In een akte van 23 maart 1779 komen we Steven Curvers tegen met zijn derde vrouw Barbara Cleutjens, weduwe van Jacobus Souren. Van dit huwelijk is geen huwelijksakte bekend. Dat het wel om de zelfde Steven Curvers gaat concluderen we uit het feit dat Barbara Cleutjens in juni 1772 als doopgetuige genoemd wordt genoemd bij een van de kleinkinderen (Gertrudis Curvers, dochter van Henricus Curvers (IVc) en Elisabeth Collet).

In bedoelde akte [8] staat: ..”Barbara Cleutjens geassisteerd met haeren tweeden man Steven Kurvers…. Barbara Cleutjens heeft naar blijkt een woning aan de Nieuwstraat door vererving in gedeeld bezit verkregen, samen met Anthonius van Dilsen en Jacobus van Dilsen, zonen van haar overleden zus Maria. Deze woning ligt naast de woning van Steven Kurvers. Steven is dus getrouwd met zijn “buurmeisje”. De erven verkopen het huis en hof via een openbare verkoop waarbij Jacobus Veugen het hoogste bod uitbrengt, namelijk 520 gulden waarvan 260 voor Barbara. In de marge van de akte verklaren Steven Curvers en Barbara Cleutjens op 4 april 1780 geheel voldaan te zijn door Jacobus Veugen.
 

 << terug

 


[1] Onder het Ancient regime zijn een aantal molens door de landsheer aangewezen als zogenaamde banmolens. De inwoners zijn zo verplicht hun graan te laten malen op de aangewezen molen. De molenaar is gerechtigd een bepaald gedeelte van het meel als maalloon achter te houden. Dit noemde men het molchteren. Voor de Armenmolen van Neeritter was dit deel bepaald op 1/24 gedeelte van het meel. Een gedeelte van dit meel kwam weer de landsheer toe.

[2] RAH, Archief notariaat J.W. van Rey, Maaseik, Microfilm 1462285, item 5,18 juli 1755, folio 456, akte 204.

[3] RAL, ASN, protocollen van overdrachten en schuldbekentenissen, inventarisnr. 45, volgnummer 365.

[4] RAL, ASN, protocollen van overdrachten en schuldbekentenissen, inventarisnr. 45, volgnummer 367.

[5] RAL, ASN, processtukken 1745-1768, inventarisnr. 29.

[6] RAL, ASN, protocollen van overdrachten en schuldbekentenissen, inventarisnr. 45, volgnummer 588.

[7] RAL, ASN, processtukken 1770-1779, inventarisnr. 30. Tot aan de Franse tijd komt Neeritter, als kleine enclave van Luik, regelmatig klem te zitten tussen krijgshandelingen die in haar omgeving plaatsvinden.
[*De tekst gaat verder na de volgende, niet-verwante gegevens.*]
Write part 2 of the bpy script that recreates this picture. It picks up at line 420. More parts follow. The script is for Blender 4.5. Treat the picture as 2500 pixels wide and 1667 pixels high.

Vreemde krijgsmachten plunderen regelmatig de omgeving of, in een vriendelijkere versie, eisen inkwartiering op last van de inwoners. In enkele gevallen worden de burgers schadeloos gesteld door het domkapittel van Luik.

[8] RAL, ASN, protocollen van overdrachten en schuldbekentenissen, inventarisnr. 46, volgnummer 67.